* TASK BRIEF:
Find each line in the following listing that has the string "parts", then state the count and nothing else.

* DATA SECTION:

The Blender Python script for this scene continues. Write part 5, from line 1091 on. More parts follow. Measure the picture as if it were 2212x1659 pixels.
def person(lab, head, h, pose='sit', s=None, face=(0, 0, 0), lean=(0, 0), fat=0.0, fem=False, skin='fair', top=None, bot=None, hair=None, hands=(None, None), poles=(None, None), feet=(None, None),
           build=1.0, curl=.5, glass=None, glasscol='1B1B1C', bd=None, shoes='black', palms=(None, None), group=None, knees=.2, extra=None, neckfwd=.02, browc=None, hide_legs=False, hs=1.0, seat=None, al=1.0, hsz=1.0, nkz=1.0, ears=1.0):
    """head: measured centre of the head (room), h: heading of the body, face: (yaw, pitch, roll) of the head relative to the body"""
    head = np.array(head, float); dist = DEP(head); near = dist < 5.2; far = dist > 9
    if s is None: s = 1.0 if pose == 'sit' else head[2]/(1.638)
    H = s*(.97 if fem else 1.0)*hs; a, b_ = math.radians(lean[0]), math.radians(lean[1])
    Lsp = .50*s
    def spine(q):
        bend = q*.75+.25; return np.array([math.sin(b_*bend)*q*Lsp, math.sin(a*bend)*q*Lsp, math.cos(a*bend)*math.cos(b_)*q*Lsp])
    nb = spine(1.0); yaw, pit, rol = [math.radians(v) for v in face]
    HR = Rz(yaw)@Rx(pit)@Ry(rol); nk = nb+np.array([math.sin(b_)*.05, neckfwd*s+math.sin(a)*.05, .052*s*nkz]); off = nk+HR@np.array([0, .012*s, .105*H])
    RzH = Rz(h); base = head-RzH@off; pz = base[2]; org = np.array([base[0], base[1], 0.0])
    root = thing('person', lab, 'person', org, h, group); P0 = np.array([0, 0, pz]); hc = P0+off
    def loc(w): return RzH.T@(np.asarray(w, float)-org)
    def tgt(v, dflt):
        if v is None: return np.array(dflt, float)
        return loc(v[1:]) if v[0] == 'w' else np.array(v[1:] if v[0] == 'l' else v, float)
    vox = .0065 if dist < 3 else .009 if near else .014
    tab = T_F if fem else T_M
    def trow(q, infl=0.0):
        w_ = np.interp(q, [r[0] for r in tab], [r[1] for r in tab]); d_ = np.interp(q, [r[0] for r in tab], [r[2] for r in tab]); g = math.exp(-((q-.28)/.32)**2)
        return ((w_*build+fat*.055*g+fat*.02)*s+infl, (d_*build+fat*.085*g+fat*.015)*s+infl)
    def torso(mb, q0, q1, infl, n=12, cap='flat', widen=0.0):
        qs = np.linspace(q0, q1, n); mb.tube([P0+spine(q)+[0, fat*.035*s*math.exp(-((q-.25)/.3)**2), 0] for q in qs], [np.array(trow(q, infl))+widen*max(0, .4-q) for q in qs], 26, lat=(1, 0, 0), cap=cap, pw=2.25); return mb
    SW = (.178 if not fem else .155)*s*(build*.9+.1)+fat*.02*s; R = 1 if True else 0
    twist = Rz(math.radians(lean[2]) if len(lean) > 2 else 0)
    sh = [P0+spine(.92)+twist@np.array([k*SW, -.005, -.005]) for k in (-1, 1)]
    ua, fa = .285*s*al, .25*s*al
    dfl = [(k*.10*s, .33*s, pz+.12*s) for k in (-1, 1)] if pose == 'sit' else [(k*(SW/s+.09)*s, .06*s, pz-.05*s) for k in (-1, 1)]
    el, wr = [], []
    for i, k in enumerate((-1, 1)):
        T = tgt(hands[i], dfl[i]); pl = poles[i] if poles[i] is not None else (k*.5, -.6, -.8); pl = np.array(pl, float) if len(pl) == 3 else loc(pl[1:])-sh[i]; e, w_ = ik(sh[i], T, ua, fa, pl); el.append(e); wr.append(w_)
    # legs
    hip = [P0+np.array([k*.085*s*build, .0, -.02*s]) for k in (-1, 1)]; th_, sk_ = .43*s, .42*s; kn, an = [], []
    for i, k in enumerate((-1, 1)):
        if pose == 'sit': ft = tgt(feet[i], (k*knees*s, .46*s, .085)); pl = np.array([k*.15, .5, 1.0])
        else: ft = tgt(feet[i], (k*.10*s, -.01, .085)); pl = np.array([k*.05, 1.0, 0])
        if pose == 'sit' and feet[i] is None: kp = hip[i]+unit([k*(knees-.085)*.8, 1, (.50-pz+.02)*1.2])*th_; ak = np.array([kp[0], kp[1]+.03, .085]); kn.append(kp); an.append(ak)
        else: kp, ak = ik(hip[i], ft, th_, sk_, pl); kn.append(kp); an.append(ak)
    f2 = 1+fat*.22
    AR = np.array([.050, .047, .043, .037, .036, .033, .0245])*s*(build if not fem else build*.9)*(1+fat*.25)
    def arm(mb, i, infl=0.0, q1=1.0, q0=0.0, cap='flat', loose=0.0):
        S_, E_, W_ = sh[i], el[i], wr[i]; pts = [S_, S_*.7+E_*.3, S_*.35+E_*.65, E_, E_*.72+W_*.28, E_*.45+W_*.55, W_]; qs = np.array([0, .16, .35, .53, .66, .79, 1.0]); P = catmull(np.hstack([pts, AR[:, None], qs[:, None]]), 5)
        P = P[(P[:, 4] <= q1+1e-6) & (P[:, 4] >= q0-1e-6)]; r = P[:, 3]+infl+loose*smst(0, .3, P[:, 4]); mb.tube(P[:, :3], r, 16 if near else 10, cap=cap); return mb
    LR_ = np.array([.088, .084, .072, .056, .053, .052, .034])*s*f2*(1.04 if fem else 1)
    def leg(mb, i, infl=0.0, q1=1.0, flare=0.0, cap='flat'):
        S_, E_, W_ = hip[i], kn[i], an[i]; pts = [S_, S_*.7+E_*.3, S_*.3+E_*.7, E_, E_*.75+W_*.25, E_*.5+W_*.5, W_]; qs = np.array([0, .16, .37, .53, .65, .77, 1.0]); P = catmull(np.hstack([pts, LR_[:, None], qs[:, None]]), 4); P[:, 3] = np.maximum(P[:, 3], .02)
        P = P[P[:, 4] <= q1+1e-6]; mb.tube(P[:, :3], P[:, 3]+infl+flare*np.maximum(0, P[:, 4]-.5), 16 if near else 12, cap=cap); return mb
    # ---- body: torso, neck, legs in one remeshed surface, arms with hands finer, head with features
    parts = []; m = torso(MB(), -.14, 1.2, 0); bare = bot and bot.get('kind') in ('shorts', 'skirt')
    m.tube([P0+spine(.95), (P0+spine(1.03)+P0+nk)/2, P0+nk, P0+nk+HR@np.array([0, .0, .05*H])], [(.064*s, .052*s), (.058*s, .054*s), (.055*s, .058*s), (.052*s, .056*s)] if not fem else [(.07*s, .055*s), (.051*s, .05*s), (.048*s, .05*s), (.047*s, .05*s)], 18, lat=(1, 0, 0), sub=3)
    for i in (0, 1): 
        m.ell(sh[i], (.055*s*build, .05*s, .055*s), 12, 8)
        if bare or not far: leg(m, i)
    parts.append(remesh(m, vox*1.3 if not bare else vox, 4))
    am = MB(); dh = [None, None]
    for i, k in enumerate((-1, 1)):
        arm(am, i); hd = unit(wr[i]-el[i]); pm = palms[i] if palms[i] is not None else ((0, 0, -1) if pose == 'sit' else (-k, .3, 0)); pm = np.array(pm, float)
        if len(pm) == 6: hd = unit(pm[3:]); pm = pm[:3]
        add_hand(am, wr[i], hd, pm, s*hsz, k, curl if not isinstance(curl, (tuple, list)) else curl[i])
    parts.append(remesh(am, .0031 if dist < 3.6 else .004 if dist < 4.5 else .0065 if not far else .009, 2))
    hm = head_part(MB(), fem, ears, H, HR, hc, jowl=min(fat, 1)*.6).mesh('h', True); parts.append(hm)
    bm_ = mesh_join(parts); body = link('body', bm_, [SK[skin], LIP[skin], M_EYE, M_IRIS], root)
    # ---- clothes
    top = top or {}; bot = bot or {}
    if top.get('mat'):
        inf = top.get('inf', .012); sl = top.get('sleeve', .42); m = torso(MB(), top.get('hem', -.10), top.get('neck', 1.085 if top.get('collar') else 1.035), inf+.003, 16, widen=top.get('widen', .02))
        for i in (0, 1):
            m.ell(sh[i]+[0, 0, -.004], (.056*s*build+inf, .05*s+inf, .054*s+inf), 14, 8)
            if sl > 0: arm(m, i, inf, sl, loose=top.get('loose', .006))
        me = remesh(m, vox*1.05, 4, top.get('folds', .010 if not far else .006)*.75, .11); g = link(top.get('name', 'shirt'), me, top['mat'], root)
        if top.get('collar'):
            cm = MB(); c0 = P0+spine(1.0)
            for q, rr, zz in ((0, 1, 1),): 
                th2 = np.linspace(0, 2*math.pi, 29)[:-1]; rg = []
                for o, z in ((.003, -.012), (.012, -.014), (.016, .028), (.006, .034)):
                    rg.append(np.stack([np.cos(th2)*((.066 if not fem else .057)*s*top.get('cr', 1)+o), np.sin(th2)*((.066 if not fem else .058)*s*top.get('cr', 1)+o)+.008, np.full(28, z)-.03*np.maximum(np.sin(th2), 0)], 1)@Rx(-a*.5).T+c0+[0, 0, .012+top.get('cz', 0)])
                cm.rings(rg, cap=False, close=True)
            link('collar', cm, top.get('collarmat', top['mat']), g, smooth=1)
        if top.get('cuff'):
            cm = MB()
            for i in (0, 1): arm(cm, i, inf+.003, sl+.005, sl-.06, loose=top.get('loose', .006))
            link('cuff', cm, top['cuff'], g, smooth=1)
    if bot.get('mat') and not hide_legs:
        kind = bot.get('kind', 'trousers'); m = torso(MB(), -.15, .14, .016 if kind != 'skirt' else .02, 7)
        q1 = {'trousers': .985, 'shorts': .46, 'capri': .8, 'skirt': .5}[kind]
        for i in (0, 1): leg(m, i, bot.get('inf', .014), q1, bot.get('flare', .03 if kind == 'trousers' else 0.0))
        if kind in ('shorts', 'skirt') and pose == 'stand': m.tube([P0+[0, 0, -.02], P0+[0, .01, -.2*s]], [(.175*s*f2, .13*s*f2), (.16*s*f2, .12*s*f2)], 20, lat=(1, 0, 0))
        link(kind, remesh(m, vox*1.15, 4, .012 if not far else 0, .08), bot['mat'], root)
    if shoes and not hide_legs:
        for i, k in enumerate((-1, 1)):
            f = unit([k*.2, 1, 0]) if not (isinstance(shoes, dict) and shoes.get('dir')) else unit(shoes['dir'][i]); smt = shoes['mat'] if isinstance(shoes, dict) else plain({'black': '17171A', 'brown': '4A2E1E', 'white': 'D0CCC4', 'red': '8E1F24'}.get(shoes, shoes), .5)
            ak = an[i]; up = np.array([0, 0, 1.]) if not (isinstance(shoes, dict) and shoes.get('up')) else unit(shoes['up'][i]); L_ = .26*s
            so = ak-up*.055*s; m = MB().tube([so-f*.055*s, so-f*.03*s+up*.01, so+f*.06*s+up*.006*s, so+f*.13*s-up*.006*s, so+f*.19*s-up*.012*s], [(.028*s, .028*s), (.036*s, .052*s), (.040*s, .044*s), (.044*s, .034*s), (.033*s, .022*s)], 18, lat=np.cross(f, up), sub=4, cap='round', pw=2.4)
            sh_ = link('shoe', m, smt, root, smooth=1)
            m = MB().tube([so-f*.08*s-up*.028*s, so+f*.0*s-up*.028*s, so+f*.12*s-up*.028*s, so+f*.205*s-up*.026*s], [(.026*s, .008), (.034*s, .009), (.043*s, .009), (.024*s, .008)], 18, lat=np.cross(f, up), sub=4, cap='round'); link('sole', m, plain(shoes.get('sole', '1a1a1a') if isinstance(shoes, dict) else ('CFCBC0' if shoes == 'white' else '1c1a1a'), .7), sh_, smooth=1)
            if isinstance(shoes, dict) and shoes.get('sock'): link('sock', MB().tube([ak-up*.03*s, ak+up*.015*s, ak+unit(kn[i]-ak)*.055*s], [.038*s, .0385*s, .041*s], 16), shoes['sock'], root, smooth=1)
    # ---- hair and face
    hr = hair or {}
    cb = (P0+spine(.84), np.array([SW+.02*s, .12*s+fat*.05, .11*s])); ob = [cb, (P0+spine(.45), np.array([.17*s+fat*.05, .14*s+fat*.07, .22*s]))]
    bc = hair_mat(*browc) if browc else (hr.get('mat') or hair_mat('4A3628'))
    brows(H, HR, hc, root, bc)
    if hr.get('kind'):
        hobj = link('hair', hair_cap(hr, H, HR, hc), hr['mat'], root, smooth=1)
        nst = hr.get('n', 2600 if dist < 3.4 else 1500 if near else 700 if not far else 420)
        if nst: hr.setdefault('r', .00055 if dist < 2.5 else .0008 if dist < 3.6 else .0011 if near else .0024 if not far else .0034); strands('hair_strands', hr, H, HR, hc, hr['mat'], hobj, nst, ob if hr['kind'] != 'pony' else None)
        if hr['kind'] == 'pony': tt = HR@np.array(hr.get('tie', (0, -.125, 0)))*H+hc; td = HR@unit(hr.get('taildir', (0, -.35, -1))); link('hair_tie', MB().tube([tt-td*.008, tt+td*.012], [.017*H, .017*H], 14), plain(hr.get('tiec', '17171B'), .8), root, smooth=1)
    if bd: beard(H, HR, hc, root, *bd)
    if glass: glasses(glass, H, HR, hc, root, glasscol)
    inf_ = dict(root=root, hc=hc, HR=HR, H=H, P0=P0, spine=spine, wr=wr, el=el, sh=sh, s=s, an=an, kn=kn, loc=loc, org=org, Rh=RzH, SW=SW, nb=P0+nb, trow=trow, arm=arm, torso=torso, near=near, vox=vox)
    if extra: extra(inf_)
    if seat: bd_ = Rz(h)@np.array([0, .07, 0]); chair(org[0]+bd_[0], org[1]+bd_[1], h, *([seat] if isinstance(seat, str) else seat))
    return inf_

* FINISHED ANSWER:
6